Is there a problem with the Maker protocol? Or are there counterfeit DAIs in the market? In fact, the situation is closely related to Compound's liquidity mining. According to previous reports, participating in Compound's liquidity mining by just providing loans does not yield high returns. Therefore, many people maximize their mining profits by simultaneously participating in both "lending" and "borrowing." The operation is as follows:

  1. Transfer 100 USDC to Instadapp and deposit it into Compound
  2. Use the 100 USDC in Compound as collateral to borrow up to 75 USDT (based on the collateral ratio)
  3. Exchange the borrowed 73 USDT for 73 USDC. (Slightly below 75 USDT in this example to avoid liquidation risk)
  4. Transfer the 73 USDC back to Instadapp and repeat the above steps.
  5. By cycling through multiple collateralizations and borrowings, one can maximize the use of funds and maximize the COMP shares through accumulating borrowings.

From the above example, after one round of such operations, our total locked assets in the Compound protocol will increase from the original 100 USDC to 173 USDC, achieving a leverage effect. This is why the total locked assets of DAI in the Compound protocol exceed the market circulation. Ken Deeter of Electric Capital pointed out in a media interview:

"Please note that this is actually how banks handle dollars. Suppose I deposit 100 dollars in a bank, and then the bank gives 90 dollars to A, A pays this 90 dollars to B, and then B deposits it back in the bank. In this way, even though there are only 100 dollars in reality, the bank's account will show 190 dollars."

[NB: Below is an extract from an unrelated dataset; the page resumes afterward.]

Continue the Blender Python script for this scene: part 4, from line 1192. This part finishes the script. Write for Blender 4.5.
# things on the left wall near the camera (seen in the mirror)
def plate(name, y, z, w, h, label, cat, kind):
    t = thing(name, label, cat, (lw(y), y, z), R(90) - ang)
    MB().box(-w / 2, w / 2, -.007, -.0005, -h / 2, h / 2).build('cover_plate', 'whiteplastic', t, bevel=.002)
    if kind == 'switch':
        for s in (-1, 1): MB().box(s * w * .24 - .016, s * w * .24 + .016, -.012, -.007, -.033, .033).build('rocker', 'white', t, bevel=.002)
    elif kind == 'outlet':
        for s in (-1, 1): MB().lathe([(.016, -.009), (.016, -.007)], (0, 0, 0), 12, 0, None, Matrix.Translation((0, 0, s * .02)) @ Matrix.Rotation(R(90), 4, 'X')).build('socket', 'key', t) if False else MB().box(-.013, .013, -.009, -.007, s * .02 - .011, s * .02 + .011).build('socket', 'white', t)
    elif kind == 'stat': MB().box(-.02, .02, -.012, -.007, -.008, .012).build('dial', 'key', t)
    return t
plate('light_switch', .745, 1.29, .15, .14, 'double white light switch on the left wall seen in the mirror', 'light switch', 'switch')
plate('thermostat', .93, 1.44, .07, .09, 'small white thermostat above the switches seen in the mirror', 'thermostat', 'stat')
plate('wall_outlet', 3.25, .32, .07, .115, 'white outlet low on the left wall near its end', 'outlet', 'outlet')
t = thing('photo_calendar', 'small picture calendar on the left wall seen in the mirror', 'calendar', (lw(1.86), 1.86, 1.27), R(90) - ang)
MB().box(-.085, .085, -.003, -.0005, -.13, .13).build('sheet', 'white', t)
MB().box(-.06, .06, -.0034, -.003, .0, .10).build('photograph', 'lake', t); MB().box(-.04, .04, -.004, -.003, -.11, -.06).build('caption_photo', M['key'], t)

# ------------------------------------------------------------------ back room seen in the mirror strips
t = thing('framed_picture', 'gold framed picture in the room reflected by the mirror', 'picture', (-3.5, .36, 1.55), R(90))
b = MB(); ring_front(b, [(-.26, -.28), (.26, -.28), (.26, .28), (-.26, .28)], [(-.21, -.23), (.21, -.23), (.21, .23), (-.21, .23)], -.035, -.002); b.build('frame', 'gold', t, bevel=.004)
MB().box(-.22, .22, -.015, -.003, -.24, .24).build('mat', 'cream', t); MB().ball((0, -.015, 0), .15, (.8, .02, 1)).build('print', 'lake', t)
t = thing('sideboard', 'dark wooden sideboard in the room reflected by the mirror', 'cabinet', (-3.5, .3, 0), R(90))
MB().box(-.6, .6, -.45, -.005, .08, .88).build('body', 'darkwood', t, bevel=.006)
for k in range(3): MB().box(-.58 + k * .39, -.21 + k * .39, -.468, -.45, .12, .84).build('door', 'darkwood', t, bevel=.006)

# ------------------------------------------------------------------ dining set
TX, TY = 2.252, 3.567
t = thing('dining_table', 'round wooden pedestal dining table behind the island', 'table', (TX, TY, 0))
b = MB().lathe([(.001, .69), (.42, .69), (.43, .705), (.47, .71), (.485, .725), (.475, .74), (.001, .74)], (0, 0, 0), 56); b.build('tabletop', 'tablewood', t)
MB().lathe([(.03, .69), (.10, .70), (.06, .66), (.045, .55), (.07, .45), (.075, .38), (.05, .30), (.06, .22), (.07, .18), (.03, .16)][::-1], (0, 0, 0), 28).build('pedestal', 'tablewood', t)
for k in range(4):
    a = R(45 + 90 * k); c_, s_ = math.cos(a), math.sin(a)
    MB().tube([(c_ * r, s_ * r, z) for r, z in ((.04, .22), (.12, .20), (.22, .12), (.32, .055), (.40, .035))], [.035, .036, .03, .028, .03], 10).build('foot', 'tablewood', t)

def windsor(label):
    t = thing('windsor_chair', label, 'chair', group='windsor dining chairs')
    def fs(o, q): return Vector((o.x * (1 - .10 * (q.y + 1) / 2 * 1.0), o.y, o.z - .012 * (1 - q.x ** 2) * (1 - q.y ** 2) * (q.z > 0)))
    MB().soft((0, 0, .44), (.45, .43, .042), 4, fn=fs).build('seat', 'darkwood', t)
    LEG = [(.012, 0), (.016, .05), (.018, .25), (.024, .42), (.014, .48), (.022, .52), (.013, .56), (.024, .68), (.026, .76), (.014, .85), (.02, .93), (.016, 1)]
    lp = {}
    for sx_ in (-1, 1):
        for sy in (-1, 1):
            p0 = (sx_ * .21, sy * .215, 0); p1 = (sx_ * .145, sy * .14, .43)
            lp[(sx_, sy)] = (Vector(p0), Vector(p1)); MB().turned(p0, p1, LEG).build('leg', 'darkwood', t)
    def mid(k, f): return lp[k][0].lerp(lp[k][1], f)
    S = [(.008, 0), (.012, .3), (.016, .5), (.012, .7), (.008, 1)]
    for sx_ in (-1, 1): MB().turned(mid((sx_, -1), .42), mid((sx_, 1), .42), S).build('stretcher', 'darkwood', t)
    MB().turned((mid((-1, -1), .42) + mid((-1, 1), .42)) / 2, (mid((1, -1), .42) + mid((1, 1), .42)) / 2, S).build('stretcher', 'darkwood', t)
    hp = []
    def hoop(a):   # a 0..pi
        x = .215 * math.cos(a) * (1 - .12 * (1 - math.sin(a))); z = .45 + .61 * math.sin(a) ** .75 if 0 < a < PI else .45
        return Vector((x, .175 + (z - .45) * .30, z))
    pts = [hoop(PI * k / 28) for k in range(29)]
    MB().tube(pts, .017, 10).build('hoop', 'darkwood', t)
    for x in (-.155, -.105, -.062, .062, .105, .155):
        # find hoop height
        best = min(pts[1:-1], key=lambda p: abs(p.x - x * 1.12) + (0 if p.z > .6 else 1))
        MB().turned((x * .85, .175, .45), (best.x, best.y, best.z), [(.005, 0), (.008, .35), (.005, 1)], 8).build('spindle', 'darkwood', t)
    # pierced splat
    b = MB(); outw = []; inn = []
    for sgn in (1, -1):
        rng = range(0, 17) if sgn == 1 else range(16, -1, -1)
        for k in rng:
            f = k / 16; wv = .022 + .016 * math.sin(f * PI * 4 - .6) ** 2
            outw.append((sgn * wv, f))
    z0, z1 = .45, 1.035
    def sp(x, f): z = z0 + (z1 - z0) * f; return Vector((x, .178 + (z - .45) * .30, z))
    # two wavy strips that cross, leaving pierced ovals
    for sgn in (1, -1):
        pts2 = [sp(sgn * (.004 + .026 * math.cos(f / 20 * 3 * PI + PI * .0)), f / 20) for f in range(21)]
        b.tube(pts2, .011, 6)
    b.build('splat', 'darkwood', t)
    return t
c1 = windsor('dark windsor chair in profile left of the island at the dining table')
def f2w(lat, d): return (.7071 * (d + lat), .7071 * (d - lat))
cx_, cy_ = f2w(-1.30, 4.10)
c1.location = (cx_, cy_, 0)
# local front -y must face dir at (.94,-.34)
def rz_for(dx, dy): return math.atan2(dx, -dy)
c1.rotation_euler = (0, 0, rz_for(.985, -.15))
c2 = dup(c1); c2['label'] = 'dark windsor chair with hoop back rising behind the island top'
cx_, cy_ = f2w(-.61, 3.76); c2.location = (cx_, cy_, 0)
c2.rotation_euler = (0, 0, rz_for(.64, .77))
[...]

Adjustment of Distribution Mechanism is the Main Reason

Why did liquidity mining take so long and DAI suddenly showed significant growth on Compound recently? The reason may be related to the latest governance proposal of Compound. According to previous reports, Compound governance proposal 011 has been officially passed. The new proposal not only restricts users from obtaining COMP through "flash loans," but also adjusts the distribution mechanism of COMP. The original distribution mechanism allocated COMP based on the interest rates in the borrowing market. In other words, the higher the interest rate in the borrowing market, the higher the COMP allocation.

Source: Compound

After the update, COMP will be distributed based on the "asset scale" of the borrowing market to avoid extreme interest rates in a single market. For example, the borrowing annual interest rate of the Brave (BAT) token in the previous Compound market once reached as high as 33%. This proposal will take effect this Friday.

After the proposal is passed, there has been a significant rotation in the interest rates and fund sizes in the Compound borrowing market. The borrowing and lending rates for DAI are around 4%, and DAI has the largest locked asset size in Compound currently. In other words, the DAI borrowing market can allocate the most COMP, attracting a large number of participants in liquidity mining to choose DAI as the target for operating Compound liquidity mining.

Source: Compound

However, the MakerDAO community is concerned about this "alternative demand." Cyrus Younessi of the MakerDAO Risk Team wrote:

"We have the opportunity (and it's quite likely) to see unprecedented demand for DAI. However, most of the circulating DAI may be locked in the COMP protocol, weakening the sell-side depth of the trading market."